# START OF Dataset excerpt
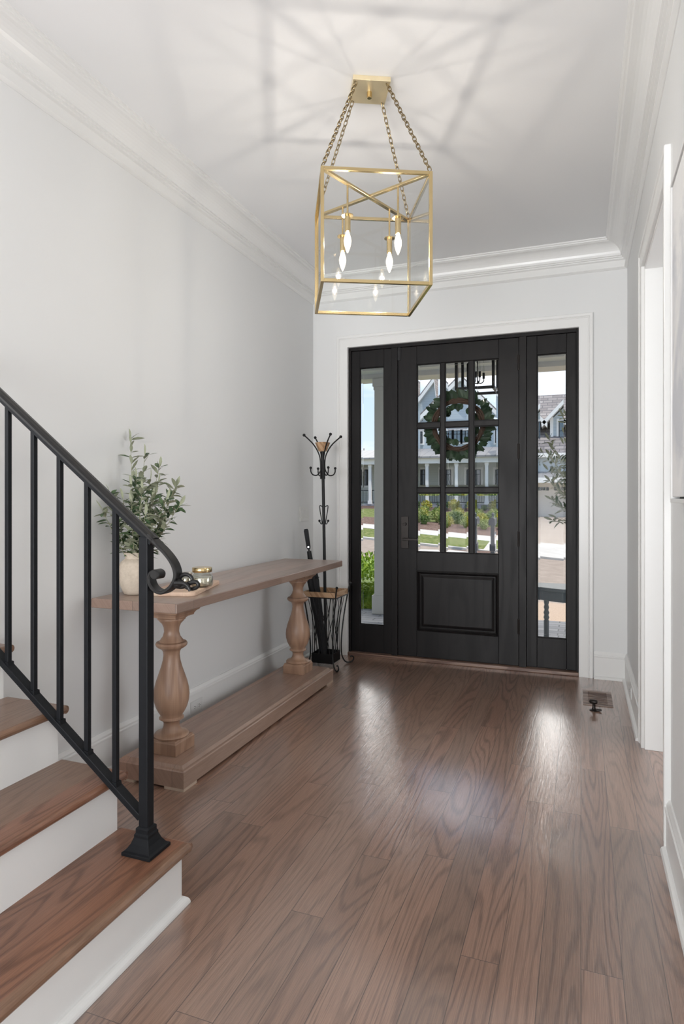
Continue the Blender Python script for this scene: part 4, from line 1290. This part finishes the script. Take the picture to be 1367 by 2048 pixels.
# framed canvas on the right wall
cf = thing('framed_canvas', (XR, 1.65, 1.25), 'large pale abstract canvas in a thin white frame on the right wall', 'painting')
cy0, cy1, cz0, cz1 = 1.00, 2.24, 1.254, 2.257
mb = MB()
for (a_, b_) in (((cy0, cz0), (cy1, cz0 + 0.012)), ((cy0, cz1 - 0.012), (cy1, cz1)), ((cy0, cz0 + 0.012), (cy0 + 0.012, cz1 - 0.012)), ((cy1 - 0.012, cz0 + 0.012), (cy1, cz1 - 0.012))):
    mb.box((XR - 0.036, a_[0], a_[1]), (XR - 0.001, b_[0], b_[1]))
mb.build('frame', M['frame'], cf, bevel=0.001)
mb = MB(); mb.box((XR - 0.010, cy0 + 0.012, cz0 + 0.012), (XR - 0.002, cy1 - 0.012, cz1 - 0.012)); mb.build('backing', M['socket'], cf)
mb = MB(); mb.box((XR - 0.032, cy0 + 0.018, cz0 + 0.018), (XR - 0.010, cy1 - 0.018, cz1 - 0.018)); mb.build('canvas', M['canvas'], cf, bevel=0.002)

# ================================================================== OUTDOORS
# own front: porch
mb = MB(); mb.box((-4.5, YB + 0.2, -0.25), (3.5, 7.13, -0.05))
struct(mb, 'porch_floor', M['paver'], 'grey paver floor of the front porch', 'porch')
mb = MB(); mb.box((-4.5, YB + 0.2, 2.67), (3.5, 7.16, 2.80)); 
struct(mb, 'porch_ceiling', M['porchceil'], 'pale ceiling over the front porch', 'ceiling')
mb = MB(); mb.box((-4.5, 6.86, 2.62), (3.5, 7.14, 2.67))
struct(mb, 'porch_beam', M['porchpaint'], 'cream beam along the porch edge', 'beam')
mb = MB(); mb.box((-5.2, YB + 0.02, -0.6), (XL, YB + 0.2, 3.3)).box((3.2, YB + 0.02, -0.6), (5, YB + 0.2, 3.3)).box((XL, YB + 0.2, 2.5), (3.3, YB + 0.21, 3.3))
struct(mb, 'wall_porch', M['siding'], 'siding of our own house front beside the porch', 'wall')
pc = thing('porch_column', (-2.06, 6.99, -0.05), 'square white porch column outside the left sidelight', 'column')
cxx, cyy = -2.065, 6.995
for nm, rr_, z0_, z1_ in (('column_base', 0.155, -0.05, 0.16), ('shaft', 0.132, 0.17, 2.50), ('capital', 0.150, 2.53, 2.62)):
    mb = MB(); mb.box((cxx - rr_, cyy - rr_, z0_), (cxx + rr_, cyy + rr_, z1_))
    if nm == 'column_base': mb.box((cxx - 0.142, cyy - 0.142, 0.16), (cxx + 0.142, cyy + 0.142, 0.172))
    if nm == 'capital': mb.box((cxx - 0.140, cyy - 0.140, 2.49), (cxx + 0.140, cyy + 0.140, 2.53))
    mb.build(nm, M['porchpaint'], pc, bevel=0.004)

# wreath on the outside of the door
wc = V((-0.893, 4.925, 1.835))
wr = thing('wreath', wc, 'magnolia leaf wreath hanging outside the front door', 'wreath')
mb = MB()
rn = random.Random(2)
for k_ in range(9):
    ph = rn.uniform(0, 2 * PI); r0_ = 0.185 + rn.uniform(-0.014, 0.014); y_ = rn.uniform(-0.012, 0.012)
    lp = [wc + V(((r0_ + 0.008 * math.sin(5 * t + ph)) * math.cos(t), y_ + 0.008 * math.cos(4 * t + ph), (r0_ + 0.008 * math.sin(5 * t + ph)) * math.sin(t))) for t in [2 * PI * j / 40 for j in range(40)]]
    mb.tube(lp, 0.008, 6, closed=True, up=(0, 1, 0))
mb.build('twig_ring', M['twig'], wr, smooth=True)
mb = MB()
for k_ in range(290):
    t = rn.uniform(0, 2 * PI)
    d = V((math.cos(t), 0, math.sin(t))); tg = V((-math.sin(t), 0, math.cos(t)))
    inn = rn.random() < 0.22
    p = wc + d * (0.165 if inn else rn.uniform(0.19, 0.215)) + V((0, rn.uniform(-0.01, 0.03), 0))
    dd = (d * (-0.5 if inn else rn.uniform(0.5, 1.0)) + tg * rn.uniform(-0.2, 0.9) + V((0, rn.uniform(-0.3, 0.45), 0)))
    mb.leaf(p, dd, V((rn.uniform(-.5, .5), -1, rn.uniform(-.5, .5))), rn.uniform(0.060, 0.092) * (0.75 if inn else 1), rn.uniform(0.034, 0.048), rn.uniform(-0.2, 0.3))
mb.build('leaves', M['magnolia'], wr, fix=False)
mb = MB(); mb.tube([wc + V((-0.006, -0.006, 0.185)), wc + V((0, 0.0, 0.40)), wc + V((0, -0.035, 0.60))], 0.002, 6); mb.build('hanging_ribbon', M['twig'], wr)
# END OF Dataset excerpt
(Work instructions)
Omit the pictures, then output the rest of the listing exactly.

(Solution for this task)
Continue the Blender Python script for this scene: part 4, from line 1290. This part finishes the script. Take the picture to be 1367 by 2048 pixels.
# framed canvas on the right wall
cf = thing('framed_canvas', (XR, 1.65, 1.25), 'large pale abstract canvas in a thin white frame on the right wall', 'painting')
cy0, cy1, cz0, cz1 = 1.00, 2.24, 1.254, 2.257
mb = MB()
for (a_, b_) in (((cy0, cz0), (cy1, cz0 + 0.012)), ((cy0, cz1 - 0.012), (cy1, cz1)), ((cy0, cz0 + 0.012), (cy0 + 0.012, cz1 - 0.012)), ((cy1 - 0.012, cz0 + 0.012), (cy1, cz1 - 0.012))):
    mb.box((XR - 0.036, a_[0], a_[1]), (XR - 0.001, b_[0], b_[1]))
mb.build('frame', M['frame'], cf, bevel=0.001)
mb = MB(); mb.box((XR - 0.010, cy0 + 0.012, cz0 + 0.012), (XR - 0.002, cy1 - 0.012, cz1 - 0.012)); mb.build('backing', M['socket'], cf)
mb = MB(); mb.box((XR - 0.032, cy0 + 0.018, cz0 + 0.018), (XR - 0.010, cy1 - 0.018, cz1 - 0.018)); mb.build('canvas', M['canvas'], cf, bevel=0.002)

# ================================================================== OUTDOORS
# own front: porch
mb = MB(); mb.box((-4.5, YB + 0.2, -0.25), (3.5, 7.13, -0.05))
struct(mb, 'porch_floor', M['paver'], 'grey paver floor of the front porch', 'porch')
mb = MB(); mb.box((-4.5, YB + 0.2, 2.67), (3.5, 7.16, 2.80)); 
struct(mb, 'porch_ceiling', M['porchceil'], 'pale ceiling over the front porch', 'ceiling')
mb = MB(); mb.box((-4.5, 6.86, 2.62), (3.5, 7.14, 2.67))
struct(mb, 'porch_beam', M['porchpaint'], 'cream beam along the porch edge', 'beam')
mb = MB(); mb.box((-5.2, YB + 0.02, -0.6), (XL, YB + 0.2, 3.3)).box((3.2, YB + 0.02, -0.6), (5, YB + 0.2, 3.3)).box((XL, YB + 0.2, 2.5), (3.3, YB + 0.21, 3.3))
struct(mb, 'wall_porch', M['siding'], 'siding of our own house front beside the porch', 'wall')
pc = thing('porch_column', (-2.06, 6.99, -0.05), 'square white porch column outside the left sidelight', 'column')
cxx, cyy = -2.065, 6.995
for nm, rr_, z0_, z1_ in (('column_base', 0.155, -0.05, 0.16), ('shaft', 0.132, 0.17, 2.50), ('capital', 0.150, 2.53, 2.62)):
    mb = MB(); mb.box((cxx - rr_, cyy - rr_, z0_), (cxx + rr_, cyy + rr_, z1_))
    if nm == 'column_base': mb.box((cxx - 0.142, cyy - 0.142, 0.16), (cxx + 0.142, cyy + 0.142, 0.172))
    if nm == 'capital': mb.box((cxx - 0.140, cyy - 0.140, 2.49), (cxx + 0.140, cyy + 0.140, 2.53))
    mb.build(nm, M['porchpaint'], pc, bevel=0.004)

# wreath on the outside of the door
wc = V((-0.893, 4.925, 1.835))
wr = thing('wreath', wc, 'magnolia leaf wreath hanging outside the front door', 'wreath')
mb = MB()
rn = random.Random(2)
for k_ in range(9):
    ph = rn.uniform(0, 2 * PI); r0_ = 0.185 + rn.uniform(-0.014, 0.014); y_ = rn.uniform(-0.012, 0.012)
    lp = [wc + V(((r0_ + 0.008 * math.sin(5 * t + ph)) * math.cos(t), y_ + 0.008 * math.cos(4 * t + ph), (r0_ + 0.008 * math.sin(5 * t + ph)) * math.sin(t))) for t in [2 * PI * j / 40 for j in range(40)]]
    mb.tube(lp, 0.008, 6, closed=True, up=(0, 1, 0))
mb.build('twig_ring', M['twig'], wr, smooth=True)
mb = MB()
for k_ in range(290):
    t = rn.uniform(0, 2 * PI)
    d = V((math.cos(t), 0, math.sin(t))); tg = V((-math.sin(t), 0, math.cos(t)))
    inn = rn.random() < 0.22
    p = wc + d * (0.165 if inn else rn.uniform(0.19, 0.215)) + V((0, rn.uniform(-0.01, 0.03), 0))
    dd = (d * (-0.5 if inn else rn.uniform(0.5, 1.0)) + tg * rn.uniform(-0.2, 0.9) + V((0, rn.uniform(-0.3, 0.45), 0)))
    mb.leaf(p, dd, V((rn.uniform(-.5, .5), -1, rn.uniform(-.5, .5))), rn.uniform(0.060, 0.092) * (0.75 if inn else 1), rn.uniform(0.034, 0.048), rn.uniform(-0.2, 0.3))
mb.build('leaves', M['magnolia'], wr, fix=False)
mb = MB(); mb.tube([wc + V((-0.006, -0.006, 0.185)), wc + V((0, 0.0, 0.40)), wc + V((0, -0.035, 0.60))], 0.002, 6); mb.build('hanging_ribbon', M['twig'], wr)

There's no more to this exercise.